Another of the defendants, deputy Hamas political bureau head Mousa Mohammed Abu Marzook, 53, is believed to be among the handful of Most Wanted at the head of Israel's hit list of Islamic militant commanders.

Abu Marzouk, who is said to be in Damascus, was convicted in absentia. He was educated in the United States, but U.S. authorities seized him in 1995 on suspicion of having set up and used ostensible charities in the United States in order to mobilize financial and political support for Hamas. Washington deported him to Jordan in 1997.

This week, senior Palestinian officials appeared to skirt presidential politics as they condemned an apparent shift in the U.S. stance on new settlement construction in the West Bank.

But if Palestinians decided against citing U.S. politics, at least one Israeli was willing to do that for them.

Leftist Meretz-Yahad MK Yossi Sarid declared that the Bush administration was "mistaken if it believes American Jews support the destructive policies of the settlers."

Israeli and U.S. officials have signaled in off-the-record statements that Washington was prepared to abide new "vertical" construction in West Bank settlements - that is, new housing built strictly within the confines of existing enclaves.

In gaining an apparent nod to new construction, Sarid charged, Prime Minister Ariel Sharon was exploiting the close-fought presidential race to further his own agenda.

Palestinians had already watched in disbelief and dread when Bush stood alongside Sharon at the White House and declared it unrealistic to expect Israel to cede large West Bank settlement blocs in a future peace deal.

According to Bush, the blocs constituted "new realities on the ground." He departed further from decades of U.S. policy by calling the existent settlement blocs major Israeli population centers.

Bush: Good for the settlers?
At best, Sharon could take but cold comfort in the reports from Washington. As the prime minister regrouped on a brief working vacation at his Negev ranch, a leader of the "rebels" in Sharon's Likud said Sunday that the party hardliners' "very heavy pressure" on Sharon helped influence Washington to shift its stance over new settlement construction.

The statements appeared to echo those of some settler activists, who argued that by holding firm and offering no concessions and no evacuations of West Bank settlements, the Israeli right had brought Washington aboard at no cost and no risk.

"The more that we make it difficult for Sharon, the more the Americans support him, and the more they support the State of Israel," said Deputy Minister Michael Ratzon, a principal spokesman and unofficial "party whip" for the rebels.

Ratzon said the administration was responding in part to the rebels' recent moves to force key party votes related to the disengagement plan.

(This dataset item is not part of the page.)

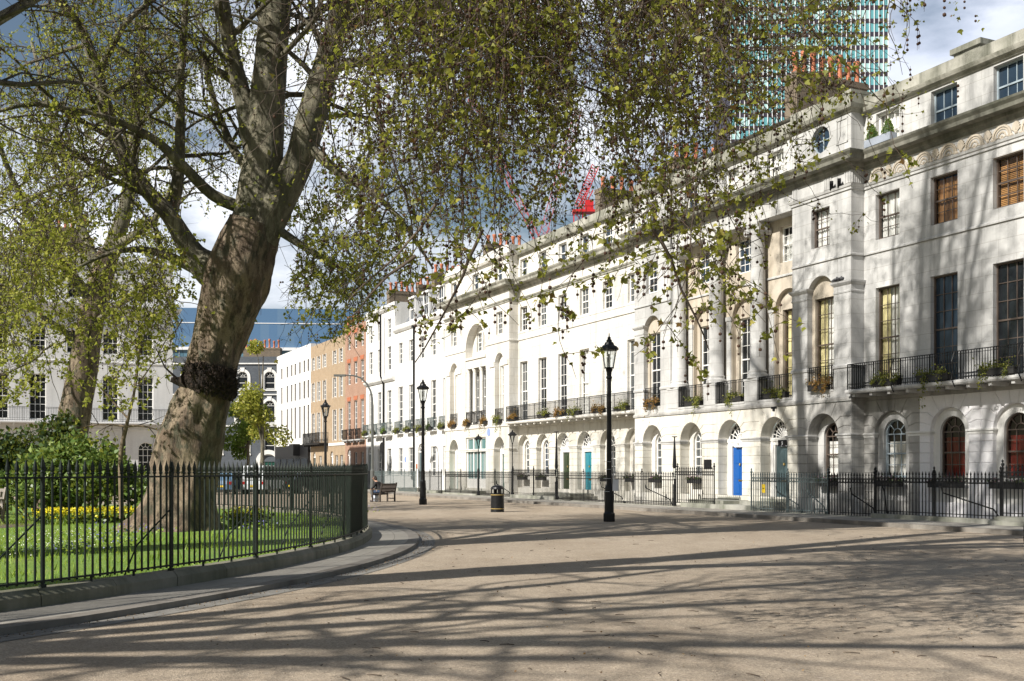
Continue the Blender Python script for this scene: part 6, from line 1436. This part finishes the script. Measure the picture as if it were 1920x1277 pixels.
# ---- second plane tree, further back at the left
S_ = thing('plane_tree', 'second plane tree rising behind the bushes at the left, leaning right', 'tree', (0,0,0)); T2 = Tree(23)
tr = [(112,960,86),(118,900,72),(128,840,62),(140,780,58),(150,720,54),(160,660,50),(170,600,46),(184,540,42),(205,470,38)]
P, R = world(tr, 41); trunk_mesh('trunk', P, R, 'bark_trunk', S_, 30, .2, .06, seed=9.)
OP2 = dict(OPT, leafn=13, lsize=.10, ballp=.4, dens=(2.4,3.2), tlen=(.6,1.8))
for q, st, ev in [([(200,490,34),(235,400,28),(250,300,22),(255,180,17),(270,40,12),(290,-120,8)], .2, .8), ([(178,570,24),(120,500,19,40),(70,430,15,39),(20,330,11,38),(-20,220,7,37)], .25, .8), ([(190,520,22),(150,420,17,42),(130,320,13,43),(90,200,9,44),(60,80,6,45)], .2, .8),
   ([(205,470,20),(270,430,15,40),(300,400,11,39.5),(330,330,7,39)], .2, .8), ([(160,650,14),(90,600,10,40),(30,560,7,39.5),(-40,540,4,39)], .2, .7), ([(170,610,12),(240,560,9,40),(290,540,6,39.6),(330,560,3,39)], .2, .7)]:
    P, R = world(q, 41); T2.limb(P, R, OP2, st, ev, (3,5))
def keep2(Q):
    px = 960+Q[:,0]/Q[:,1]*FPX; py = 880-(Q[:,2]-EYE)/Q[:,1]*FPX
    return (py < 760) & ((px < 345) | (py < 300)) & ~((np.abs(px-(205-.28*(py-470))) < 45) & (py > 520) & (Q[:,1] < 41.5) & (T2.g.random(len(Q)) < .85))
T2.clip(keep2); T2.build(S_, 'leaf_plane', 'kite', 'bark_limb', .019)
# ---- near plane tree standing left of the camera: its long limbs reach over the road and hang a curtain of twigs
N_ = thing('plane_tree', 'near plane tree whose drooping twigs and seed balls hang over the road and roofs', 'tree', (0,0,0)); T3 = Tree(37); g3 = T3.g
P = [(-10.2,10.8,.1),(-10.1,10.9,2),(-9.8,11,5),(-9.4,11,8),(-9.0,11.2,11)]; trunk_mesh('trunk', P, [1.0,.75,.68,.62,.5], 'bark_trunk', N_, 30, .2, .06, seed=4., lobes=.2)
OP3 = dict(OPT, leafn=8, lsize=.10, ballp=.3, tlen=(.5,1.2), dens=(1.5,2.0), trop=(.0,-.03))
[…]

Responding to a New York Times report on the apparent policy course correction, Ratzon said, "I hear these things and have to say that our move was the correct one.

"It's clear that they [the Americans] would be more in support of evacuating settlements, withdrawal, and a return to the 1967 borders. But seeing that we are applying pressure, and very heavy pressure , they want to show that they are supporting him, in strengthening settlement blocs, or in building 'vertically.'"

Flushed with victory, Ratzon indicated that Israel could leverage its newfound understanding into further tacit agreements, in particular by turning a blind eye to Israeli pledges to Bush to uproot illegal outposts.

"There is no one who is capable of evacuating settlements," Ratzon said, adding that he believes that Sharon knows this as well.

Using the biblical term for the West Bank, Ratzon said that Sharon "hasn't even managed to evacuate a tent or an illegal outpost in Judea and Samaria. So do they really think they'll succeed in evacuating those settlements?"